Joshua suggested making sales of state quarters the main focus of the Web site and selling BD as a coin cleaner. He also pondered pitching various other products that would clutter up the site, even if they never sold. That would make the BD less conspicuous. "That's always going to be the big seller -- our established clients will know what they're doing," he told his mother. "It should be hard to find the magic product, man. It should be buried behind a million other things. We'll put an American flag up, maybe, with coins that we sell. We could even sell American flags if we wanted to. We'll be covered, man. If they take us to court and look at our site and they see 'Well, they're selling a bunch of patriotic shit and they're talking about America and keeping America clean,' what's the judge going to say?"

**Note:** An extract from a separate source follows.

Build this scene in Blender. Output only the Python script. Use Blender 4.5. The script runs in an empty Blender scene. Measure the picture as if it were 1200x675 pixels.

Those plans never came to pass. And for all their talk of gold, the Harveys didn't have the Midas touch. Joshua didn't even know what a Krugerrand was. "Isn't that just a coin from another country?" he asked his mother.

In the end, the Harveys couldn't come up with anything better than stashing money in Cassandra's house. When police broke down her door more than a month after the DEA began seizing shipments, she had $146,000 in cash. The government found nearly $180,000 in various bank and online accounts. Besides the money, the feds seized all the vehicles and Joshua's house. The bounty will be divided between the federal government and the Festus Police Department, with Festus getting 40 percent.

No trial date has been set for Joshua and Cassandra.

Both are undergoing mental evaluations.